● **Problem to solve**: You are to retype all of the data exactly as it appears.

Rows from a 3D scene dataset
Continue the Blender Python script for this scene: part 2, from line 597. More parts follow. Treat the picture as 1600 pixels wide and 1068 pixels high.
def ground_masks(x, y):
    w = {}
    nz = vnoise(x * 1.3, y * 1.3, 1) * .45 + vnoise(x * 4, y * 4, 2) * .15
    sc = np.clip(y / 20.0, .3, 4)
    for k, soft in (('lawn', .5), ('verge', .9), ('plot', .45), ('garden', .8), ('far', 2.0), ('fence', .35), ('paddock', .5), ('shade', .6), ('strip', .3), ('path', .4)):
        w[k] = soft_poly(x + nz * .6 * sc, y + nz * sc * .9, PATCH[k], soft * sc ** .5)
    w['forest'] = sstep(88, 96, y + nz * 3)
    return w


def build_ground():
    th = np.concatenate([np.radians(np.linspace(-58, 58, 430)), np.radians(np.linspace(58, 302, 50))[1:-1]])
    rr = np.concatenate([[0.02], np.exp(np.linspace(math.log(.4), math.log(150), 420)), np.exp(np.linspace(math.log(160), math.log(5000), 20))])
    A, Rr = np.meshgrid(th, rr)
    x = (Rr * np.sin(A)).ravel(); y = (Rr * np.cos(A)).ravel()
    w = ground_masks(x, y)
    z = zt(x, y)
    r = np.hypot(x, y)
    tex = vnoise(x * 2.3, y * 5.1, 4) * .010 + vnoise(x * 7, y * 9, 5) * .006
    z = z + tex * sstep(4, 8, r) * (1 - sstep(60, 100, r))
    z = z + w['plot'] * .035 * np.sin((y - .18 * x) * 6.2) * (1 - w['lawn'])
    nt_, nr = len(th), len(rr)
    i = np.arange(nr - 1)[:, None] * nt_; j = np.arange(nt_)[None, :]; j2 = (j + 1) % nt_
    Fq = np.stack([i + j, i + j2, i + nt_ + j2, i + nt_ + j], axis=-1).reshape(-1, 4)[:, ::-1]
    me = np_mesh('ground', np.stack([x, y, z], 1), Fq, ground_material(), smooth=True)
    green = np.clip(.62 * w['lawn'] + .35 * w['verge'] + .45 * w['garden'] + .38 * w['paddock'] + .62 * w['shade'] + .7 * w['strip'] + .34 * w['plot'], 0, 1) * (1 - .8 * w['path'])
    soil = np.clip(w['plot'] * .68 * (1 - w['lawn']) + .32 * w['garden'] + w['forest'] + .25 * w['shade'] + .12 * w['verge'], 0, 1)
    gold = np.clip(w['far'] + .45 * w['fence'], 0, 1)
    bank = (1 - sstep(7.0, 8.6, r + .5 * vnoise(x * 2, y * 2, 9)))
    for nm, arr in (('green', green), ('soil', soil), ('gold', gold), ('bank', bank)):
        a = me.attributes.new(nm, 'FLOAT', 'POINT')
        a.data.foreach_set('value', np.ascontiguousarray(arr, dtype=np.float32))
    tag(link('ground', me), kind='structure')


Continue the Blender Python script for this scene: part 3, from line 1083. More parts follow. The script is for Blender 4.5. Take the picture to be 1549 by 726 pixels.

● **Response to this exercise**:
Continue the Blender Python script for this scene: part 2, from line 597. More parts follow. Treat the picture as 1600 pixels wide and 1068 pixels high.
def ground_masks(x, y):
    w = {}
    nz = vnoise(x * 1.3, y * 1.3, 1) * .45 + vnoise(x * 4, y * 4, 2) * .15
    sc = np.clip(y / 20.0, .3, 4)
    for k, soft in (('lawn', .5), ('verge', .9), ('plot', .45), ('garden', .8), ('far', 2.0), ('fence', .35), ('paddock', .5), ('shade', .6), ('strip', .3), ('path', .4)):
        w[k] = soft_poly(x + nz * .6 * sc, y + nz * sc * .9, PATCH[k], soft * sc ** .5)
    w['forest'] = sstep(88, 96, y + nz * 3)
    return w


def build_ground():
    th = np.concatenate([np.radians(np.linspace(-58, 58, 430)), np.radians(np.linspace(58, 302, 50))[1:-1]])
    rr = np.concatenate([[0.02], np.exp(np.linspace(math.log(.4), math.log(150), 420)), np.exp(np.linspace(math.log(160), math.log(5000), 20))])
    A, Rr = np.meshgrid(th, rr)
    x = (Rr * np.sin(A)).ravel(); y = (Rr * np.cos(A)).ravel()
    w = ground_masks(x, y)
    z = zt(x, y)
    r = np.hypot(x, y)
    tex = vnoise(x * 2.3, y * 5.1, 4) * .010 + vnoise(x * 7, y * 9, 5) * .006
    z = z + tex * sstep(4, 8, r) * (1 - sstep(60, 100, r))
    z = z + w['plot'] * .035 * np.sin((y - .18 * x) * 6.2) * (1 - w['lawn'])
    nt_, nr = len(th), len(rr)
    i = np.arange(nr - 1)[:, None] * nt_; j = np.arange(nt_)[None, :]; j2 = (j + 1) % nt_
    Fq = np.stack([i + j, i + j2, i + nt_ + j2, i + nt_ + j], axis=-1).reshape(-1, 4)[:, ::-1]
    me = np_mesh('ground', np.stack([x, y, z], 1), Fq, ground_material(), smooth=True)
    green = np.clip(.62 * w['lawn'] + .35 * w['verge'] + .45 * w['garden'] + .38 * w['paddock'] + .62 * w['shade'] + .7 * w['strip'] + .34 * w['plot'], 0, 1) * (1 - .8 * w['path'])
    soil = np.clip(w['plot'] * .68 * (1 - w['lawn']) + .32 * w['garden'] + w['forest'] + .25 * w['shade'] + .12 * w['verge'], 0, 1)
    gold = np.clip(w['far'] + .45 * w['fence'], 0, 1)
    bank = (1 - sstep(7.0, 8.6, r + .5 * vnoise(x * 2, y * 2, 9)))
    for nm, arr in (('green', green), ('soil', soil), ('gold', gold), ('bank', bank)):
        a = me.attributes.new(nm, 'FLOAT', 'POINT')
        a.data.foreach_set('value', np.ascontiguousarray(arr, dtype=np.float32))
    tag(link('ground', me), kind='structure')


Continue the Blender Python script for this scene: part 3, from line 1083. More parts follow. The script is for Blender 4.5. Take the picture to be 1549 by 726 pixels.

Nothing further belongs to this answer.